En clair, leurs destins sont liés et tout le monde a intérêt à ce que la chaîne continue de fonctionner. Julien Denormandie, qui avait inauguré plus tôt dans l’après-midi le magasin de producteurs Passion paysanne à Troyes, juge que cette démarche révèle un système qui ne fonctionne pas. « Des producteurs qui sortent volontairement de la chaîne, cela signifie aussi que la chaîne est grippée », note Julien Denormandie. La loi EGAlim 2 est censée mettre de l’huile dans les rouages. Patron de Lactalis, le géant français des produits laitiers avec un chiffre d’affaires de 22 milliards d’euros, Emmanuel Besnier souligne la nécessité de trouver un juste équilibre entre la rémunération des éleveurs et les impératifs d’un industriel « dont 70 % du prix de revient est constitué par la matière première et qui doit rester compétitif pour exporter aussi ».

Consommateur sensibilisé

En fin observateur de l’évolution de la consommation, Dominique Schelcher, président de Système U, constate une évolution du consommateur. « Désormais, il veut être un consomm’acteur, autrement dit un consommateur qui agit en citoyen en prenant en compte d’autres valeurs que le seul prix », explique-t-il. Ceux qui, dans la grande distribution ne jurent que par les prix bas ne s’adressent plus à l’ensemble des consommateurs.
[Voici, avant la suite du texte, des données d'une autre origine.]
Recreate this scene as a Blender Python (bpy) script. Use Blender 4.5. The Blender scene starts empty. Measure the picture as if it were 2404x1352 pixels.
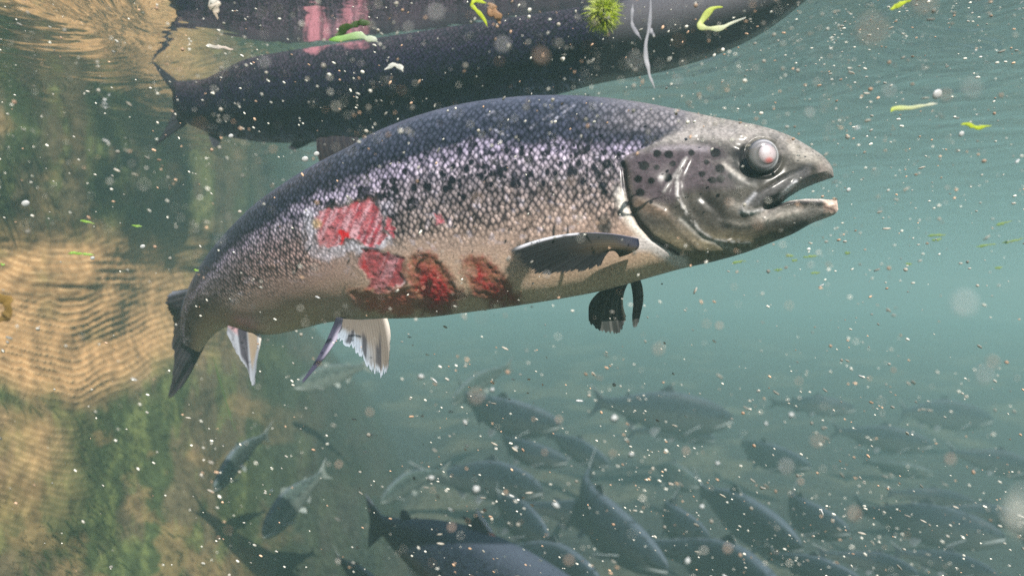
import bpy, math, random
import numpy as np
from mathutils import Vector, Matrix

# ------------------------------------------------------------------ camera, sky, sun, exposure
S = bpy.context.scene
COL = S.collection
F = 1566.0; CU, CV = 1202.0, 676.0

cam = bpy.data.objects.new("camera", bpy.data.cameras.new("camera"))
COL.objects.link(cam)
cam.rotation_euler = (math.radians(90), 0, 0)
cam.data.sensor_width = 36.0
cam.data.lens = 36.0 * F / 2404.0
cam.data.clip_start = 0.01
cam.data.clip_end = 200.0
cam.data.dof.use_dof = True
cam.data.dof.focus_distance = 0.60
cam.data.dof.aperture_fstop = 5.0
S.camera = cam

SUN_DIR = Vector((0.26, -0.64, 0.78)).normalized()      # towards the sun
W = bpy.data.worlds.new("World"); S.world = W; W.use_nodes = True
wn = W.node_tree.nodes; wl = W.node_tree.links
sky = wn.new("ShaderNodeTexSky"); sky.sky_type = 'NISHITA'; sky.sun_disc = False
sky.sun_elevation = math.asin(SUN_DIR.z)
sky.sun_rotation = math.atan2(SUN_DIR.x, SUN_DIR.y)
wl.new(sky.outputs[0], wn["Background"].inputs[0])
wn["Background"].inputs[1].default_value = 0.15
sun = bpy.data.objects.new("sun", bpy.data.lights.new("sun", 'SUN'))
COL.objects.link(sun)
sun.data.energy = 5.0; sun.data.angle = math.radians(0.5); sun.data.color = (1.0, 0.95, 0.87)
sun.rotation_euler = SUN_DIR.to_track_quat('Z', 'Y').to_euler()

S.view_settings.view_transform = 'Standard'
S.view_settings.look = 'None'
S.view_settings.exposure = 0.95
S.view_settings.gamma = 1.0
S.cycles.max_bounces = 7
S.cycles.diffuse_bounces = 2
S.cycles.glossy_bounces = 3
S.cycles.transmission_bounces = 3
S.cycles.volume_bounces = 1
S.cycles.transparent_max_bounces = 12
S.cycles.caustics_reflective = False
S.cycles.caustics_refractive = False
S.cycles.use_denoising = False
S.cycles.sample_clamp_indirect = 4.0

SURF_Z = 0.35      # water surface above the lens
BED_Z = -1.12

# ------------------------------------------------------------------ helpers
def P(u, y, d):
    return Vector(((u - CU) / F * d, d, (CV - y) / F * d))

def tag(o, label=None, cat=None, group=None, kind=None):
    if label: o['label'] = label
    if cat: o['category'] = cat
    if group: o['group'] = group
    if kind: o['kind'] = kind
    return o

def empty(name, loc=(0, 0, 0)):
    o = bpy.data.objects.new(name, None); COL.objects.link(o); o.location = loc
    o.empty_display_size = 0.05
    return o

def mesh(name, V, Q, attrs=None, smooth=True):
    """V (N,3), Q (M,4) or (M,3) faces; attrs: name -> (N,3|4|1) array."""
    V = np.asarray(V, np.float32); Q = np.asarray(Q, np.int32)
    me = bpy.data.meshes.new(name)
    k = Q.shape[1]
    me.vertices.add(len(V)); me.vertices.foreach_set("co", V.ravel())
    me.loops.add(Q.size); me.loops.foreach_set("vertex_index", Q.ravel())
    me.polygons.add(len(Q))
    me.polygons.foreach_set("loop_start", np.arange(0, Q.size, k, dtype=np.int32))
    me.update(calc_edges=True); me.validate()
    if smooth:
        me.polygons.foreach_set("use_smooth", np.ones(len(me.polygons), bool))
    for n, a in (attrs or {}).items():
        a = np.asarray(a, np.float32)
        if a.ndim == 1:
            me.attributes.new(n, 'FLOAT', 'POINT').data.foreach_set("value", a)
        elif n == 'Col':
            c = np.ones((len(V), 4), np.float32); c[:, :3] = a[:, :3]
            if a.shape[1] == 4: c[:, 3] = a[:, 3]
            me.attributes.new(n, 'FLOAT_COLOR', 'POINT').data.foreach_set("color", c.ravel())
        else:
            me.attributes.new(n, 'FLOAT_VECTOR', 'POINT').data.foreach_set("vector", a.ravel())
    return me

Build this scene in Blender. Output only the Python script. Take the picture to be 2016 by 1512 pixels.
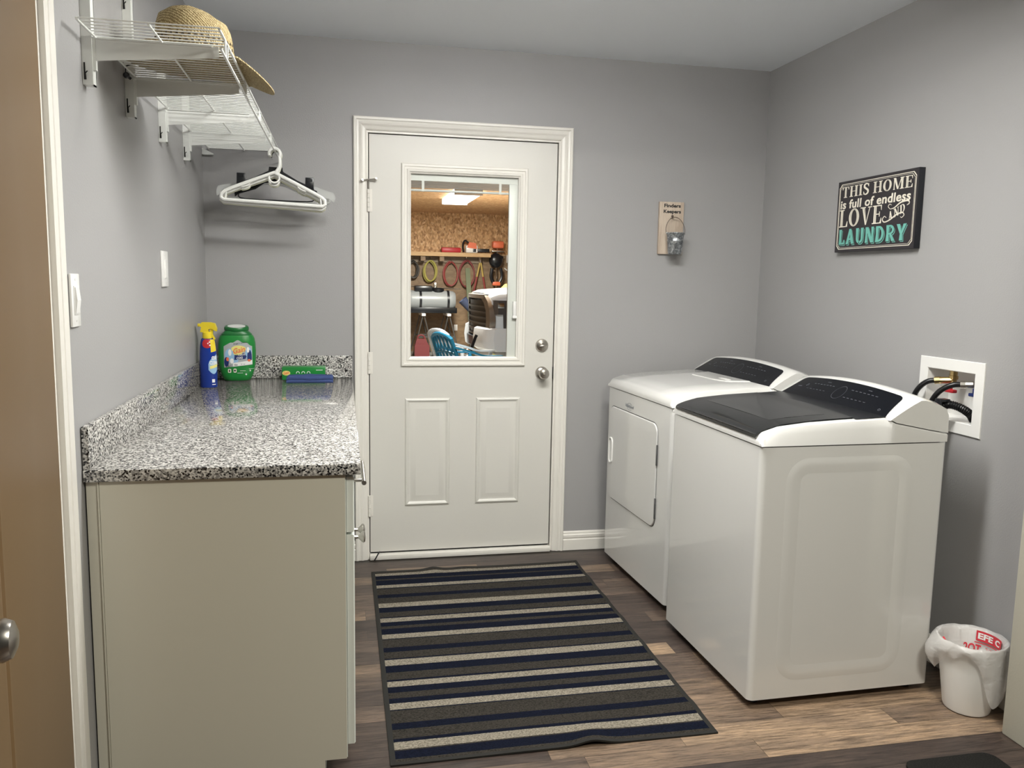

L’origine France, le développement durable, le respect animal sont des cartes à jouer pour les producteurs, et la grande distribution se dit prête à valoriser ces initiatives.

« Le budget moyen de l’alimentation d’un foyer français est de 385 euros par mois et 5 euros de plus suffiraient pour garantir la juste rémunération des producteurs qui sont confrontés actuellement à toute une série d’augmentations qu’ils subissent de plein fouet », fait remarquer Christiane Lambert, président de la FNSEA. La solution ? « Il faut impérativement rétablir la solidarité au sein de la filière », conclut le ministre de l’Agriculture qui compte aussi sur celle des consommateurs.